_Given request:_
Go from the first line to the line with "bm), 'canvas_dark', rl)" and return those lines verbatim, ends included.

_Data shown:_
****

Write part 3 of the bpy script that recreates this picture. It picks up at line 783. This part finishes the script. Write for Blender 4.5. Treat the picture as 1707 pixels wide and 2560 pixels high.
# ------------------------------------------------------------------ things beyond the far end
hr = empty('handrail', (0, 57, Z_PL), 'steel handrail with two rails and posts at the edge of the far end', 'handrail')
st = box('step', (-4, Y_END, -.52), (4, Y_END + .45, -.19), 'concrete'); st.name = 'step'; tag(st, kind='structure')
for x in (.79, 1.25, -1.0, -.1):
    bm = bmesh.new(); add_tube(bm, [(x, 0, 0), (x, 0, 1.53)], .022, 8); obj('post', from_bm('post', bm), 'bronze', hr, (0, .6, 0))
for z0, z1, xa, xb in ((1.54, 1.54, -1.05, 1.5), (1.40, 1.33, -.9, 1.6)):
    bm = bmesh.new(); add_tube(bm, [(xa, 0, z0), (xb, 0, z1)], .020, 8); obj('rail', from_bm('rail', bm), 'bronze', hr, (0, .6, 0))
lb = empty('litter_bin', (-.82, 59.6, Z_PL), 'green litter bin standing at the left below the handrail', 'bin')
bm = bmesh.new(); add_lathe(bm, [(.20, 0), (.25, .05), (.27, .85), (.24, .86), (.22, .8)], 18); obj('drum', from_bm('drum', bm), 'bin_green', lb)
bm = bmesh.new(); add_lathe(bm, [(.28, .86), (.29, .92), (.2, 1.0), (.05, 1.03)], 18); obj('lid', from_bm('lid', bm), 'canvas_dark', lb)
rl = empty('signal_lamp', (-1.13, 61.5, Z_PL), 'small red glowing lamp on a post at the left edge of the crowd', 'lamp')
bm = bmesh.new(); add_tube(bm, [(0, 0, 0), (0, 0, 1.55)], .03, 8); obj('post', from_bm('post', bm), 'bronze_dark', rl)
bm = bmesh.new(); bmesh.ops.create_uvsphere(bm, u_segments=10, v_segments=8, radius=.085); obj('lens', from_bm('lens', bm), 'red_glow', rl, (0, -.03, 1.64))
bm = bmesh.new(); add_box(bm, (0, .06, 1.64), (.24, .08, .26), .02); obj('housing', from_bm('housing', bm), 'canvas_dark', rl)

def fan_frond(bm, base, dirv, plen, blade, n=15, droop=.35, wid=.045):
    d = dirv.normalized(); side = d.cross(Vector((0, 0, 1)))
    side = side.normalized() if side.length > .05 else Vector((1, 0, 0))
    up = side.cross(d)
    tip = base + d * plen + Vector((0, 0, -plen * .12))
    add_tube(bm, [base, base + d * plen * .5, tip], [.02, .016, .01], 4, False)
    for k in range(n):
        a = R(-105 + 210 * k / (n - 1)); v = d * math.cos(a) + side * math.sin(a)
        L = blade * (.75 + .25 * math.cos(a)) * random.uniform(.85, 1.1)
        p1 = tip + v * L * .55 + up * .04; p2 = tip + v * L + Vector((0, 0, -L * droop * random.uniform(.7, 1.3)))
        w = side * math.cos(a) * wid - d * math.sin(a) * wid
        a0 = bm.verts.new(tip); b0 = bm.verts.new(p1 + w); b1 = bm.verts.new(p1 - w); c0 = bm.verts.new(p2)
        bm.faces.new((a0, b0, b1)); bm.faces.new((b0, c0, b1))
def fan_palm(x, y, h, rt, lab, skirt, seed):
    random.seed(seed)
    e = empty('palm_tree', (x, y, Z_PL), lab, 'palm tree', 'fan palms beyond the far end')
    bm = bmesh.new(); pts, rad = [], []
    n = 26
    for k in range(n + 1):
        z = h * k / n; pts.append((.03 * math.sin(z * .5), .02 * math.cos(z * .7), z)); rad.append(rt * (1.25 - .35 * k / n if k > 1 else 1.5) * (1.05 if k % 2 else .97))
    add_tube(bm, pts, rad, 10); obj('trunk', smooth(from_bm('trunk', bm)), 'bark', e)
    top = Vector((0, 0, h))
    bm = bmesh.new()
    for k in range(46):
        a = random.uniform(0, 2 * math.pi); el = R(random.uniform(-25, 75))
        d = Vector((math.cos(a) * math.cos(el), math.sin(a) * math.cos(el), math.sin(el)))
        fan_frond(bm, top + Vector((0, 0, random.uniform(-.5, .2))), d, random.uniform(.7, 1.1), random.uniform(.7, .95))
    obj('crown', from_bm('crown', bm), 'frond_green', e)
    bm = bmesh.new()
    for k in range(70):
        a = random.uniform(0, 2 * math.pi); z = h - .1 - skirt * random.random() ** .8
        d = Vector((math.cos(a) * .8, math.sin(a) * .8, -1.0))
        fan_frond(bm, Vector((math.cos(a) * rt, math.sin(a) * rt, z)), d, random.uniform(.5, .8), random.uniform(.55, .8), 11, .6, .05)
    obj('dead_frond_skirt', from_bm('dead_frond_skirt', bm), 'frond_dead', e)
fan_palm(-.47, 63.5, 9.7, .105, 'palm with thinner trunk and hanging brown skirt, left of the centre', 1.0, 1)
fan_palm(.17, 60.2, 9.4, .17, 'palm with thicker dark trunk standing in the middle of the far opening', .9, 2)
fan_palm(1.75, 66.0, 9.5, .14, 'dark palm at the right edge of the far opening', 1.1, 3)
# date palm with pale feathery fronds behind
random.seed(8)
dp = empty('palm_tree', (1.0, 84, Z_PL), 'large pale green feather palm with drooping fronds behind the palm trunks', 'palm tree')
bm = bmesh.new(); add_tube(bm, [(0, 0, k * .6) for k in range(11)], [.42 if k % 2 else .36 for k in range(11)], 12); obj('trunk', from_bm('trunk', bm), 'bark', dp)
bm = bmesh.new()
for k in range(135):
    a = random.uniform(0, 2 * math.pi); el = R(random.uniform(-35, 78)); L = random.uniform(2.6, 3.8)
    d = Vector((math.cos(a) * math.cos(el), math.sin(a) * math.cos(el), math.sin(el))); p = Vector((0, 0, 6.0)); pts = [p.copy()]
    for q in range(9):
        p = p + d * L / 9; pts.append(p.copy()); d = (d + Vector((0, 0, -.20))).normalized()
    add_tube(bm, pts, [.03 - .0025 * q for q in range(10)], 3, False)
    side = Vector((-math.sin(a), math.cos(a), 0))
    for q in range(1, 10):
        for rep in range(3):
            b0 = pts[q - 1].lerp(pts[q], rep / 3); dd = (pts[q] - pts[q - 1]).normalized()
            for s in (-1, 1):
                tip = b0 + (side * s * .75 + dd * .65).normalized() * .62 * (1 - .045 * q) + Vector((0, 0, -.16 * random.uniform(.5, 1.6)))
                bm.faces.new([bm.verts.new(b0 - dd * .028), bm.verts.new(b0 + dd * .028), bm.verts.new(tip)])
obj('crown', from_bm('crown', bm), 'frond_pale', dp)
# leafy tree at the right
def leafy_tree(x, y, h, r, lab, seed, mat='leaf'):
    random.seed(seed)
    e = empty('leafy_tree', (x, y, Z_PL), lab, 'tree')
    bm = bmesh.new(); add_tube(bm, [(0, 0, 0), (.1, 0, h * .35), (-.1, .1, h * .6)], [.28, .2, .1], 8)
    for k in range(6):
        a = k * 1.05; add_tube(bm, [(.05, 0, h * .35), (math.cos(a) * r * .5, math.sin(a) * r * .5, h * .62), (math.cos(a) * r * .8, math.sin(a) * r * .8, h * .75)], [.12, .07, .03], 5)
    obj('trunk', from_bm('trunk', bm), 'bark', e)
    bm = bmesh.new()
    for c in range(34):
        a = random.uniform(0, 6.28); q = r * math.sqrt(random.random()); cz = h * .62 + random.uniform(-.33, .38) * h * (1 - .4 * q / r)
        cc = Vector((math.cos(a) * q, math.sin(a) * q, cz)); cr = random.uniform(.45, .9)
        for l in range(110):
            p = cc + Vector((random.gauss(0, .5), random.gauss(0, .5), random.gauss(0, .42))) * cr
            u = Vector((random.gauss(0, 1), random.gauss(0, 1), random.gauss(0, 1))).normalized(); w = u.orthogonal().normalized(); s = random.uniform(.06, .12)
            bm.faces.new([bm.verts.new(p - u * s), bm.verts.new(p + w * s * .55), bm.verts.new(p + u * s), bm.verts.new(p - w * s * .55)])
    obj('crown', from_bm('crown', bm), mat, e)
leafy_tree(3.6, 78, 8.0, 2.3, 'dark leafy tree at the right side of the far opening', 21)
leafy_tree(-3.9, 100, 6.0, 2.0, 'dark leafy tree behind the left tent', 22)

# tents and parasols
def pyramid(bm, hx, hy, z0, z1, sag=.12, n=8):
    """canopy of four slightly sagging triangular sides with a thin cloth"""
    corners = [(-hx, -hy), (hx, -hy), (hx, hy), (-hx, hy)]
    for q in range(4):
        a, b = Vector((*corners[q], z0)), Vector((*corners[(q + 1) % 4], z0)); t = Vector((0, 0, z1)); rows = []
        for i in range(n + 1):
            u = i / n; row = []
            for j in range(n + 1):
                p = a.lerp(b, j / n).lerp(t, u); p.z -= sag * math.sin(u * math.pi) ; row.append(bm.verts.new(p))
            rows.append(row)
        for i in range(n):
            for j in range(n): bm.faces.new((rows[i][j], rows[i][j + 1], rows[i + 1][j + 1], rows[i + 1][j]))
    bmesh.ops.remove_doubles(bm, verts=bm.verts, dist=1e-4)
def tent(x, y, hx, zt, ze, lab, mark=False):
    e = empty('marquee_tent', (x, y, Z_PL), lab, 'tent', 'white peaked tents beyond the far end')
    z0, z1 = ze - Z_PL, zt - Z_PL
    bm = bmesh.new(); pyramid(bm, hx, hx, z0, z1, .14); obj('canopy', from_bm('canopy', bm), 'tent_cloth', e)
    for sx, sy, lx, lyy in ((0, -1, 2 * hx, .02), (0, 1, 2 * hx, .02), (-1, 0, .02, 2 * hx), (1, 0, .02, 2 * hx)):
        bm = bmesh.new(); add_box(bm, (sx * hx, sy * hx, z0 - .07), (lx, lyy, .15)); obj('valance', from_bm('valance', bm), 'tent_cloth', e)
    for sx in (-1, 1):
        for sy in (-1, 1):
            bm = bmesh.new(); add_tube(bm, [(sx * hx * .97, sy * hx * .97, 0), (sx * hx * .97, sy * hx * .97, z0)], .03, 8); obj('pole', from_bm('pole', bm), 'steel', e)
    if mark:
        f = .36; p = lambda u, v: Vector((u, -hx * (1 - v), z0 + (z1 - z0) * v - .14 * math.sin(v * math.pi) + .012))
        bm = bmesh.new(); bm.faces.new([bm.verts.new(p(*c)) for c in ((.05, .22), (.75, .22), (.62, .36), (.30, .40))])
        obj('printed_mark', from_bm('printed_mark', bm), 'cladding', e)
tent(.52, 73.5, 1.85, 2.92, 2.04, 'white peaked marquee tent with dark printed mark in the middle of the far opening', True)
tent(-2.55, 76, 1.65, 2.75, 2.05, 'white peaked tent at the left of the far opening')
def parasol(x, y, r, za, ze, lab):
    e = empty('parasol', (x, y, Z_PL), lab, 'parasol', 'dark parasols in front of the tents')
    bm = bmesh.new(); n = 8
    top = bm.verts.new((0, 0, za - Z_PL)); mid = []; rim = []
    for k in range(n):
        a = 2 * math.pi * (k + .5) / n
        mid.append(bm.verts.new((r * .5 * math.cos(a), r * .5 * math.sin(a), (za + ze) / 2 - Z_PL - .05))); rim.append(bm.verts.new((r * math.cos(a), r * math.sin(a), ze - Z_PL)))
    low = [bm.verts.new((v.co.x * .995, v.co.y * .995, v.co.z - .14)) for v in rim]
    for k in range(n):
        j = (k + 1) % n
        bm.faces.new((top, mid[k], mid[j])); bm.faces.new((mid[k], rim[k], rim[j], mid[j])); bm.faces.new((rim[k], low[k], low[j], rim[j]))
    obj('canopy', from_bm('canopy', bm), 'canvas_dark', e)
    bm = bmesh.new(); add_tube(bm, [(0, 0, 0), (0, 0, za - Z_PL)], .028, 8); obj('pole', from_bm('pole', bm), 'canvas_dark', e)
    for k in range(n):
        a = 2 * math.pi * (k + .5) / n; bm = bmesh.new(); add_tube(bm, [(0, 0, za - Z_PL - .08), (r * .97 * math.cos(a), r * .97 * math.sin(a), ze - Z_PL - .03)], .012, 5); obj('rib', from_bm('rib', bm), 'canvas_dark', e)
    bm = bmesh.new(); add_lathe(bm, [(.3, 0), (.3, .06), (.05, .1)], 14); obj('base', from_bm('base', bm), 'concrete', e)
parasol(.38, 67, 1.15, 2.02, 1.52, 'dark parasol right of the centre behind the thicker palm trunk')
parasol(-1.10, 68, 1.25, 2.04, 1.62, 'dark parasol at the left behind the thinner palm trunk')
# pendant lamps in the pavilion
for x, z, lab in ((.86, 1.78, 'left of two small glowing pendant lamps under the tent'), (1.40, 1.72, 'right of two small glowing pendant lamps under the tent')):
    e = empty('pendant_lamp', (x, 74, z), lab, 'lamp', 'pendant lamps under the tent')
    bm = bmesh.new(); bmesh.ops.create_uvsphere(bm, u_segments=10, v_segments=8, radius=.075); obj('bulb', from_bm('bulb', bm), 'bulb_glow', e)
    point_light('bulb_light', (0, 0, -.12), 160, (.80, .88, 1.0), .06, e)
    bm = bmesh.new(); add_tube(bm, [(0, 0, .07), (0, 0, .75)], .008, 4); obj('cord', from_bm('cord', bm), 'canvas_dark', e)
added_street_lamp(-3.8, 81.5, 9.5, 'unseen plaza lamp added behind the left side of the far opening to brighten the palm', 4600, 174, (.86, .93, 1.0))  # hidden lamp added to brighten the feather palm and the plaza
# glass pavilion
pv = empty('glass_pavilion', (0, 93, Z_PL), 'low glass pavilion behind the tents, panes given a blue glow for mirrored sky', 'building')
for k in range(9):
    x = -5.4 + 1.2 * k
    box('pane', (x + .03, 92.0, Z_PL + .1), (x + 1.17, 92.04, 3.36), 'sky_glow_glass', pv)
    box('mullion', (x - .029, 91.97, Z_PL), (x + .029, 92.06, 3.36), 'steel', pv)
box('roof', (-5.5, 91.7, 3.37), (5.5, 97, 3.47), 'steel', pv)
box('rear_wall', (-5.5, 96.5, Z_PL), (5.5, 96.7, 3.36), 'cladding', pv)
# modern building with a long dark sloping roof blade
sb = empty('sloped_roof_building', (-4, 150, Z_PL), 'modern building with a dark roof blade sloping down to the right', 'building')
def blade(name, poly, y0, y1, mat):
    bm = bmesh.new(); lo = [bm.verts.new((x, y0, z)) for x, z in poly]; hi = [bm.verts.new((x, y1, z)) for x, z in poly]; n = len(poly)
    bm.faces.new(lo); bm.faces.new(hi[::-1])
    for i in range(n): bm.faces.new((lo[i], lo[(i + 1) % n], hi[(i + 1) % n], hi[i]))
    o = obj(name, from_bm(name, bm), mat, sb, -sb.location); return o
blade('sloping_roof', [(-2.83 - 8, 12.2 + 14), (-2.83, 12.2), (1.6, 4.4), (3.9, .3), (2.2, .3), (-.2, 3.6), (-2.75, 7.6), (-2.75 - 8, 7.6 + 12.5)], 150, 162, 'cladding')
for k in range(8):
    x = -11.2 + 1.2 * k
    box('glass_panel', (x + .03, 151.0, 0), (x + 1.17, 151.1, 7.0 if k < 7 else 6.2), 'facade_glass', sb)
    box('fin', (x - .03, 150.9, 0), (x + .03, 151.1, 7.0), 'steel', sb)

****

_Worked solution:_
Write part 3 of the bpy script that recreates this picture. It picks up at line 783. This part finishes the script. Write for Blender 4.5. Treat the picture as 1707 pixels wide and 2560 pixels high.
# ------------------------------------------------------------------ things beyond the far end
hr = empty('handrail', (0, 57, Z_PL), 'steel handrail with two rails and posts at the edge of the far end', 'handrail')
st = box('step', (-4, Y_END, -.52), (4, Y_END + .45, -.19), 'concrete'); st.name = 'step'; tag(st, kind='structure')
for x in (.79, 1.25, -1.0, -.1):
    bm = bmesh.new(); add_tube(bm, [(x, 0, 0), (x, 0, 1.53)], .022, 8); obj('post', from_bm('post', bm), 'bronze', hr, (0, .6, 0))
for z0, z1, xa, xb in ((1.54, 1.54, -1.05, 1.5), (1.40, 1.33, -.9, 1.6)):
    bm = bmesh.new(); add_tube(bm, [(xa, 0, z0), (xb, 0, z1)], .020, 8); obj('rail', from_bm('rail', bm), 'bronze', hr, (0, .6, 0))
lb = empty('litter_bin', (-.82, 59.6, Z_PL), 'green litter bin standing at the left below the handrail', 'bin')
bm = bmesh.new(); add_lathe(bm, [(.20, 0), (.25, .05), (.27, .85), (.24, .86), (.22, .8)], 18); obj('drum', from_bm('drum', bm), 'bin_green', lb)
bm = bmesh.new(); add_lathe(bm, [(.28, .86), (.29, .92), (.2, 1.0), (.05, 1.03)], 18); obj('lid', from_bm('lid', bm), 'canvas_dark', lb)
rl = empty('signal_lamp', (-1.13, 61.5, Z_PL), 'small red glowing lamp on a post at the left edge of the crowd', 'lamp')
bm = bmesh.new(); add_tube(bm, [(0, 0, 0), (0, 0, 1.55)], .03, 8); obj('post', from_bm('post', bm), 'bronze_dark', rl)
bm = bmesh.new(); bmesh.ops.create_uvsphere(bm, u_segments=10, v_segments=8, radius=.085); obj('lens', from_bm('lens', bm), 'red_glow', rl, (0, -.03, 1.64))
bm = bmesh.new(); add_box(bm, (0, .06, 1.64), (.24, .08, .26), .02); obj('housing', from_bm('housing', bm), 'canvas_dark', rl)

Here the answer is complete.